Return all the data below as it stands, minus the pictures.
───── Information provided
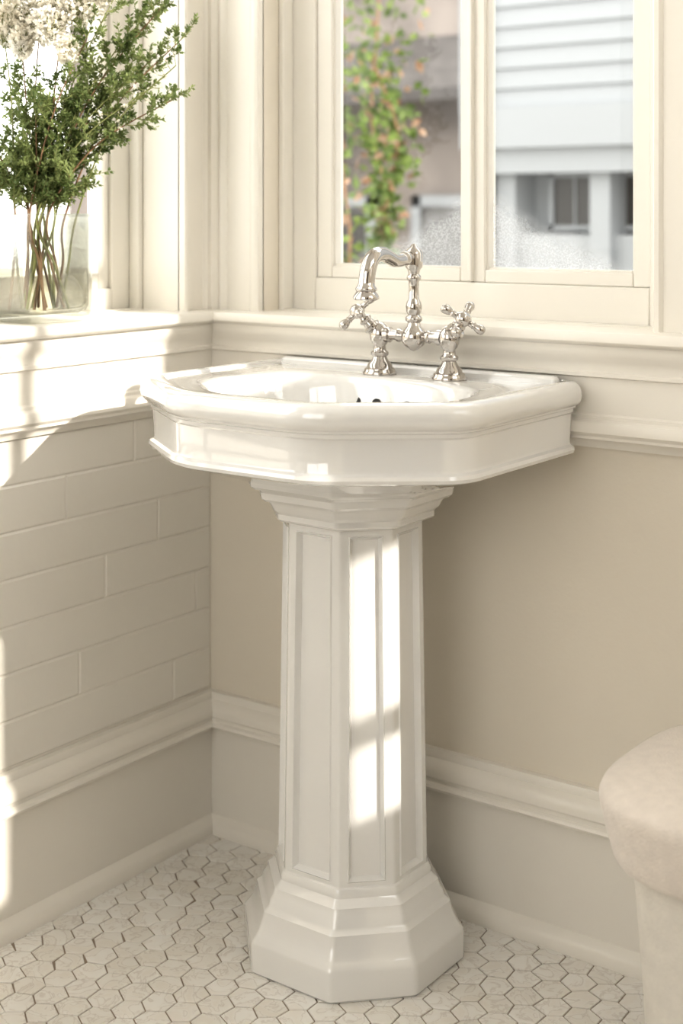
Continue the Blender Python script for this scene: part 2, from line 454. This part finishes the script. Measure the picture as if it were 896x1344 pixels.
# ---------------------------------------------------------------- bridge faucet
fa=empty('bridge_faucet')
FX,FY,FZ=.515,-.098,.877
def fp(x,y,z): return (FX+x,FY+y,FZ+z)
b=MB()
hx=.066
for sgn in (-1,1):
    b.lathe(fp(sgn*hx,0,0),(0,0,1),[(.0275,0),(.028,.003),(.0255,.006),(.025,.009),(.021,.011),(.0195,.016),(.014,.022),(.011,.028),(.0145,.031),(.0145,.035),(.0105,.038),(.0095,.046),(.013,.050),(.0155,.056),(.0165,.064),(.0155,.072),(.011,.079),(.006,.083),(0,.084)],32)
    ax=Vector((-.52,-.45,.70) if sgn<0 else (.68,-.38,.62)).normalized()
    base_=Vector(fp(sgn*(hx+.004),0,.067))
    b.lathe(base_,ax,[(.012,0),(.012,.010),(.0145,.012),(.0145,.016),(.010,.018),(.0085,.024),(.011,.027),(.011,.030),(.0065,.033),(.006,.037),(.010,.040),(.0125,.045),(.0125,.052),(.009,.056),(.007,.058),(0,.060)],28)
    hub=base_+ax*.047
    u=Vector((0,1,0)); u=(u-ax*u.dot(ax)).normalized(); v=ax.cross(u)
    for k in range(4):
        a=math.radians(30+90*k); d=u*math.cos(a)+v*math.sin(a)
        b.lathe(hub,d,[(.0065,.006),(.0052,.011),(.0048,.017),(.0062,.019),(.0048,.021),(.0066,.025),(.0080,.030),(.0072,.035),(.004,.038),(0,.0385)],18)
b.lathe(fp(-hx,0,.064),(1,0,0),[(.0125,.012),(.0125,.020),(.0085,.022),(.0078,.034),(.0105,.036),(.0105,.041),(.0085,.043),(.0085,hx-.012),(.0125,hx-.010),(.0125,hx+.010),(.0085,hx+.012),(.0085,2*hx-.043),(.0105,2*hx-.041),(.0105,2*hx-.036),(.0078,2*hx-.034),(.0085,2*hx-.022),(.0125,2*hx-.020),(.0125,2*hx-.012)],28)
b.lathe(fp(0,0,0),(0,0,1),[(0,.040),(.006,.042),(.011,.046),(.0165,.050),(.0205,.057),(.0205,.066),(.017,.074),(.0115,.080),(.010,.086),(.0135,.089),(.0135,.094),(.0095,.098),(.0125,.104),(.0130,.112),(.0115,.118),(.0085,.124),(.0078,.140),(.0085,.152),(.0115,.155),(.0115,.160),(.0085,.163),(.010,.170),(.0135,.174),(.0145,.180),(.0145,.196),(.012,.202),(.006,.206),(.004,.210),(0,.212)],36)
ctrl=[(0,0,.190),(0,-.018,.190),(0,-.036,.186),(0,-.054,.186),(0,-.072,.192),(0,-.090,.197),(0,-.108,.195),(0,-.121,.186),(0,-.128,.172),(0,-.131,.158),(0,-.132,.148)]
def catmull(P,n=6):
    P=[Vector(p) for p in P]; out=[]
    for i in range(len(P)-1):
        p0=P[max(0,i-1)];p1=P[i];p2=P[i+1];p3=P[min(len(P)-1,i+2)]
        for k in range(n):
            t_=k/n
            out.append(.5*((2*p1)+(p2-p0)*t_+(2*p0-5*p1+4*p2-p3)*t_**2+(3*p1-p0-3*p2+p3)*t_**3))
    out.append(P[-1]); return out
pts=[Vector(fp(*p)) for p in catmull(ctrl)]
nP=len(pts); rad=[]
for i in range(nP):
    u=i/(nP-1); r_=.0085+.004*math.sin(min(1,u*1.15)*math.pi*.5)
    if .10<u<.16: r_+=.002
    rad.append(r_)
b.tube(pts,rad,28)
b.lathe(fp(0,-.132,.154),(0,-.02,-1),[(.0125,0),(.0135,.004),(.0165,.008),(.0165,.011),(.0145,.013),(.018,.017),(.020,.021),(.020,.024),(.017,.026),(.014,.026),(.013,.018)],30)
b.obj('faucet_body',M_chrome,fa,smooth=50)

# ---------------------------------------------------------------- upholstered stool
st=empty('upholstered_stool')
sx,sy=1.166,-.290
def sup(R,z,n=3.0,seg=72,cx_=None,cy_=None):
    cx_=sx if cx_ is None else cx_; cy_=sy if cy_ is None else cy_
    out=[]
    for k in range(seg):
        a=2*math.pi*k/seg; c,s_=math.cos(a),math.sin(a)
        r_=R*(abs(c)**n+abs(s_)**n)**(-1/n); out.append((cx_+r_*c,cy_+r_*s_,z))
    return out
b=MB()
cp=[(.150,.350),(.168,.351),(.176,.355),(.180,.362),(.183,.375),(.190,.402),(.1945,.424),(.195,.433),(.192,.440),(.185,.445),(.170,.449),(.13,.453),(.07,.4555),(.02,.456),(.001,.456)]
b.rings([sup(r_,z_) for r_,z_ in cp],cap0=True)
b.obj('cushion',M_fab,st,smooth=60)
b=MB()
cp=[(.138,0),(.140,.004),(.143,.10),(.152,.25),(.159,.335),(.159,.352)]
b.rings([sup(r_,z_,2.8) for r_,z_ in cp],cap0=True,cap1=True)
b.rings([sup(r_,z_,2.8) for r_,z_ in ((.140,0),(.146,.002),(.147,.03),(.143,.034))])
b.obj('skirt',M_fab2,st,smooth=60)

# ---------------------------------------------------------------- vase + flowers
VX,VY,VZ=-.020,-.402,.9602
va=empty('glass_vase')
b=MB()
vp=[(.001,0),(.052,0),(.060,.002),(.066,.007),(.069,.015),(.070,.04),(.070,.165),(.071,.170),(.071,.1745),(.0695,.1765),(.066,.175),(.0652,.168),(.0652,.026),(.061,.018),(.052,.014),(.001,.014)]
b.rings([sup(r_,VZ+z_,4.6,96,VX,VY) for r_,z_ in vp])
b.obj('vase_body',M_vase,va,smooth=40)
b=MB()
b.rings([sup(r_,VZ+z_,4.6,96,VX,VY) for r_,z_ in [(.001,.0145),(.052,.0145),(.0605,.0185),(.0647,.0265),(.0647,.085),(.001,.085)]])
b.obj('water',M_water,va,smooth=40)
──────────
* [Complete response]:
Continue the Blender Python script for this scene: part 2, from line 454. This part finishes the script. Measure the picture as if it were 896x1344 pixels.
# ---------------------------------------------------------------- bridge faucet
fa=empty('bridge_faucet')
FX,FY,FZ=.515,-.098,.877
def fp(x,y,z): return (FX+x,FY+y,FZ+z)
b=MB()
hx=.066
for sgn in (-1,1):
    b.lathe(fp(sgn*hx,0,0),(0,0,1),[(.0275,0),(.028,.003),(.0255,.006),(.025,.009),(.021,.011),(.0195,.016),(.014,.022),(.011,.028),(.0145,.031),(.0145,.035),(.0105,.038),(.0095,.046),(.013,.050),(.0155,.056),(.0165,.064),(.0155,.072),(.011,.079),(.006,.083),(0,.084)],32)
    ax=Vector((-.52,-.45,.70) if sgn<0 else (.68,-.38,.62)).normalized()
    base_=Vector(fp(sgn*(hx+.004),0,.067))
    b.lathe(base_,ax,[(.012,0),(.012,.010),(.0145,.012),(.0145,.016),(.010,.018),(.0085,.024),(.011,.027),(.011,.030),(.0065,.033),(.006,.037),(.010,.040),(.0125,.045),(.0125,.052),(.009,.056),(.007,.058),(0,.060)],28)
    hub=base_+ax*.047
    u=Vector((0,1,0)); u=(u-ax*u.dot(ax)).normalized(); v=ax.cross(u)
    for k in range(4):
        a=math.radians(30+90*k); d=u*math.cos(a)+v*math.sin(a)
        b.lathe(hub,d,[(.0065,.006),(.0052,.011),(.0048,.017),(.0062,.019),(.0048,.021),(.0066,.025),(.0080,.030),(.0072,.035),(.004,.038),(0,.0385)],18)
b.lathe(fp(-hx,0,.064),(1,0,0),[(.0125,.012),(.0125,.020),(.0085,.022),(.0078,.034),(.0105,.036),(.0105,.041),(.0085,.043),(.0085,hx-.012),(.0125,hx-.010),(.0125,hx+.010),(.0085,hx+.012),(.0085,2*hx-.043),(.0105,2*hx-.041),(.0105,2*hx-.036),(.0078,2*hx-.034),(.0085,2*hx-.022),(.0125,2*hx-.020),(.0125,2*hx-.012)],28)
b.lathe(fp(0,0,0),(0,0,1),[(0,.040),(.006,.042),(.011,.046),(.0165,.050),(.0205,.057),(.0205,.066),(.017,.074),(.0115,.080),(.010,.086),(.0135,.089),(.0135,.094),(.0095,.098),(.0125,.104),(.0130,.112),(.0115,.118),(.0085,.124),(.0078,.140),(.0085,.152),(.0115,.155),(.0115,.160),(.0085,.163),(.010,.170),(.0135,.174),(.0145,.180),(.0145,.196),(.012,.202),(.006,.206),(.004,.210),(0,.212)],36)
ctrl=[(0,0,.190),(0,-.018,.190),(0,-.036,.186),(0,-.054,.186),(0,-.072,.192),(0,-.090,.197),(0,-.108,.195),(0,-.121,.186),(0,-.128,.172),(0,-.131,.158),(0,-.132,.148)]
def catmull(P,n=6):
    P=[Vector(p) for p in P]; out=[]
    for i in range(len(P)-1):
        p0=P[max(0,i-1)];p1=P[i];p2=P[i+1];p3=P[min(len(P)-1,i+2)]
        for k in range(n):
            t_=k/n
            out.append(.5*((2*p1)+(p2-p0)*t_+(2*p0-5*p1+4*p2-p3)*t_**2+(3*p1-p0-3*p2+p3)*t_**3))
    out.append(P[-1]); return out
pts=[Vector(fp(*p)) for p in catmull(ctrl)]
nP=len(pts); rad=[]
for i in range(nP):
    u=i/(nP-1); r_=.0085+.004*math.sin(min(1,u*1.15)*math.pi*.5)
    if .10<u<.16: r_+=.002
    rad.append(r_)
b.tube(pts,rad,28)
b.lathe(fp(0,-.132,.154),(0,-.02,-1),[(.0125,0),(.0135,.004),(.0165,.008),(.0165,.011),(.0145,.013),(.018,.017),(.020,.021),(.020,.024),(.017,.026),(.014,.026),(.013,.018)],30)
b.obj('faucet_body',M_chrome,fa,smooth=50)

# ---------------------------------------------------------------- upholstered stool
st=empty('upholstered_stool')
sx,sy=1.166,-.290
def sup(R,z,n=3.0,seg=72,cx_=None,cy_=None):
    cx_=sx if cx_ is None else cx_; cy_=sy if cy_ is None else cy_
    out=[]
    for k in range(seg):
        a=2*math.pi*k/seg; c,s_=math.cos(a),math.sin(a)
        r_=R*(abs(c)**n+abs(s_)**n)**(-1/n); out.append((cx_+r_*c,cy_+r_*s_,z))
    return out
b=MB()
cp=[(.150,.350),(.168,.351),(.176,.355),(.180,.362),(.183,.375),(.190,.402),(.1945,.424),(.195,.433),(.192,.440),(.185,.445),(.170,.449),(.13,.453),(.07,.4555),(.02,.456),(.001,.456)]
b.rings([sup(r_,z_) for r_,z_ in cp],cap0=True)
b.obj('cushion',M_fab,st,smooth=60)
b=MB()
cp=[(.138,0),(.140,.004),(.143,.10),(.152,.25),(.159,.335),(.159,.352)]
b.rings([sup(r_,z_,2.8) for r_,z_ in cp],cap0=True,cap1=True)
b.rings([sup(r_,z_,2.8) for r_,z_ in ((.140,0),(.146,.002),(.147,.03),(.143,.034))])
b.obj('skirt',M_fab2,st,smooth=60)

# ---------------------------------------------------------------- vase + flowers
VX,VY,VZ=-.020,-.402,.9602
va=empty('glass_vase')
b=MB()
vp=[(.001,0),(.052,0),(.060,.002),(.066,.007),(.069,.015),(.070,.04),(.070,.165),(.071,.170),(.071,.1745),(.0695,.1765),(.066,.175),(.0652,.168),(.0652,.026),(.061,.018),(.052,.014),(.001,.014)]
b.rings([sup(r_,VZ+z_,4.6,96,VX,VY) for r_,z_ in vp])
b.obj('vase_body',M_vase,va,smooth=40)
b=MB()
b.rings([sup(r_,VZ+z_,4.6,96,VX,VY) for r_,z_ in [(.001,.0145),(.052,.0145),(.0605,.0185),(.0647,.0265),(.0647,.085),(.001,.085)]])
b.obj('water',M_water,va,smooth=40)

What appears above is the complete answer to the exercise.